WHAT TO DO:
Repeat the material verbatim. Images are excluded from the copy.

SUPPLIED INFORMATION:
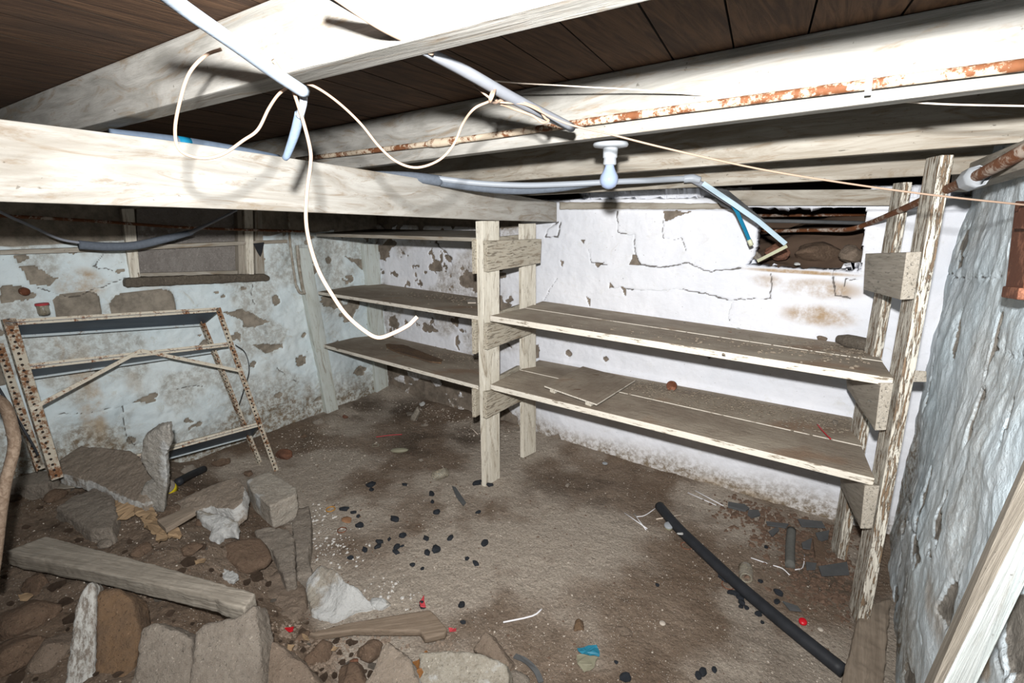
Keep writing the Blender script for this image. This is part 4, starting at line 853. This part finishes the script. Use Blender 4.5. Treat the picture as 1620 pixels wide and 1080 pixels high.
def fpick(cx=None, sx=1., sy=1.):
    def f(r):
        if cx is None: x = r.uniform(-3.2, .28); y = r.uniform(.2, 2.8)
        else: c = cx[r.randrange(len(cx))]; x = r.gauss(c[0], sx); y = r.gauss(c[1], sy)
        if not (-3.2 < x < .27 and .1 < y < 2.76): return None
        return (x, y, float(terr(x, y)))
    return f
grit('pale_floor_grit', 4600, fpick(), .0011, .0036, M_CHIP, 'pale plaster grit scattered all over the dirt floor')
grit('pale_wall_foot_grit', 1100, fpick([onz(*q) for q in ((490, 700), (560, 645), (640, 640), (720, 660), (780, 690), (530, 720), (700, 650))], .20, .10), .0015, .0055, M_CHIP, 'pale plaster crumbs at the foot of the walls in the far left corner')
grit('white_mortar_crumbs', 260, fpick([onz(*q) for q in ((500, 815), (520, 850), (545, 870), (500, 870), (620, 940))], .07, .05), .0015, .0065, plain('white_mortar', (.55, .54, .51), .9, 0, .1), 'white mortar crumbs on the floor right of the tall edge stone')
grit('dark_floor_grit', 1700, fpick(), .0015, .005, M_CHIPB, 'dark brown grit scattered over the floor')
grit('dark_corner_debris', 1500, fpick([onz(*q) for q in ((1290, 880), (1240, 850), (1300, 930), (1200, 815), (1310, 830))], .10, .10), .003, .014, M_CHIPB, 'brown rotten debris heaped around the foot of the right-hand posts')
grit('gravel_heap', 520, fpick([T(*q) for q in ((450, 1000), (490, 1020), (540, 1020), (520, 1050), (480, 1060), (600, 1010), (690, 1010))], .04, .035), .003, .009, plain('gravel_mix', (.22, .17, .13), .9, 0, .6, 90), 'brown gravel heaped at the bottom edge around the broken board')

# ================================================================ THINGS ON THE FLOOR
def floortube(name, pts, r, mat, label, cat, up=0, seg=12, n=6): return tag(tube(name, [T(x, y, (up or r*.9)) for x, y in pts], r, mat, seg=seg, n=n), label, cat)
bp_ = floortube('black_pipe', [(1043, 800), (1058, 818), (1080, 842), (1120, 880), (1165, 922), (1215, 965), (1270, 1010), (1335, 1062)], .0255, M_BLACK, 'long black rubber pipe lying across the floor towards the lower right', 'pipe', seg=18)
c = T(1076, 846, .03); tag(rock('white_tape_scrap', c+V(0, 0, .008), (.016, .010, .006), M_WHITER, 3, .6, sub=2), 'whitish scrap stuck on the long black pipe near the round tin', 'scrap')
cc = T(1058, 832, .012); tn = thing('round_tin', 'small round tin with a pale lid beside the top end of the long black pipe', 'tin', cc); M = Matrix.Translation(Vector(cc)) @ Matrix.Rotation(.25, 4, 'X')
lathe('body', [(0, -.014), (.0215, -.014), (.022, .008)], M_YEL, tn, M); lathe('lid', [(0, .011), (.0195, .011), (.0225, .008), (.0225, .003)], M_CERAM, tn, M)
(floortube('half_round_tile', [(1252, 838), (1250, 868), (1250, 895)], .021, M_DGREYT, 'short grey ribbed tube on the debris between the long black pipe and right posts', 'tube'))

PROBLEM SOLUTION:
Keep writing the Blender script for this image. This is part 4, starting at line 853. This part finishes the script. Use Blender 4.5. Treat the picture as 1620 pixels wide and 1080 pixels high.
def fpick(cx=None, sx=1., sy=1.):
    def f(r):
        if cx is None: x = r.uniform(-3.2, .28); y = r.uniform(.2, 2.8)
        else: c = cx[r.randrange(len(cx))]; x = r.gauss(c[0], sx); y = r.gauss(c[1], sy)
        if not (-3.2 < x < .27 and .1 < y < 2.76): return None
        return (x, y, float(terr(x, y)))
    return f
grit('pale_floor_grit', 4600, fpick(), .0011, .0036, M_CHIP, 'pale plaster grit scattered all over the dirt floor')
grit('pale_wall_foot_grit', 1100, fpick([onz(*q) for q in ((490, 700), (560, 645), (640, 640), (720, 660), (780, 690), (530, 720), (700, 650))], .20, .10), .0015, .0055, M_CHIP, 'pale plaster crumbs at the foot of the walls in the far left corner')
grit('white_mortar_crumbs', 260, fpick([onz(*q) for q in ((500, 815), (520, 850), (545, 870), (500, 870), (620, 940))], .07, .05), .0015, .0065, plain('white_mortar', (.55, .54, .51), .9, 0, .1), 'white mortar crumbs on the floor right of the tall edge stone')
grit('dark_floor_grit', 1700, fpick(), .0015, .005, M_CHIPB, 'dark brown grit scattered over the floor')
grit('dark_corner_debris', 1500, fpick([onz(*q) for q in ((1290, 880), (1240, 850), (1300, 930), (1200, 815), (1310, 830))], .10, .10), .003, .014, M_CHIPB, 'brown rotten debris heaped around the foot of the right-hand posts')
grit('gravel_heap', 520, fpick([T(*q) for q in ((450, 1000), (490, 1020), (540, 1020), (520, 1050), (480, 1060), (600, 1010), (690, 1010))], .04, .035), .003, .009, plain('gravel_mix', (.22, .17, .13), .9, 0, .6, 90), 'brown gravel heaped at the bottom edge around the broken board')

# ================================================================ THINGS ON THE FLOOR
def floortube(name, pts, r, mat, label, cat, up=0, seg=12, n=6): return tag(tube(name, [T(x, y, (up or r*.9)) for x, y in pts], r, mat, seg=seg, n=n), label, cat)
bp_ = floortube('black_pipe', [(1043, 800), (1058, 818), (1080, 842), (1120, 880), (1165, 922), (1215, 965), (1270, 1010), (1335, 1062)], .0255, M_BLACK, 'long black rubber pipe lying across the floor towards the lower right', 'pipe', seg=18)
c = T(1076, 846, .03); tag(rock('white_tape_scrap', c+V(0, 0, .008), (.016, .010, .006), M_WHITER, 3, .6, sub=2), 'whitish scrap stuck on the long black pipe near the round tin', 'scrap')
cc = T(1058, 832, .012); tn = thing('round_tin', 'small round tin with a pale lid beside the top end of the long black pipe', 'tin', cc); M = Matrix.Translation(Vector(cc)) @ Matrix.Rotation(.25, 4, 'X')
lathe('body', [(0, -.014), (.0215, -.014), (.022, .008)], M_YEL, tn, M); lathe('lid', [(0, .011), (.0195, .011), (.0225, .008), (.0225, .003)], M_CERAM, tn, M)
(floortube('half_round_tile', [(1252, 838), (1250, 868), (1250, 895)], .021, M_DGREYT, 'short grey ribbed tube on the debris between the long black pipe and right posts', 'tube'))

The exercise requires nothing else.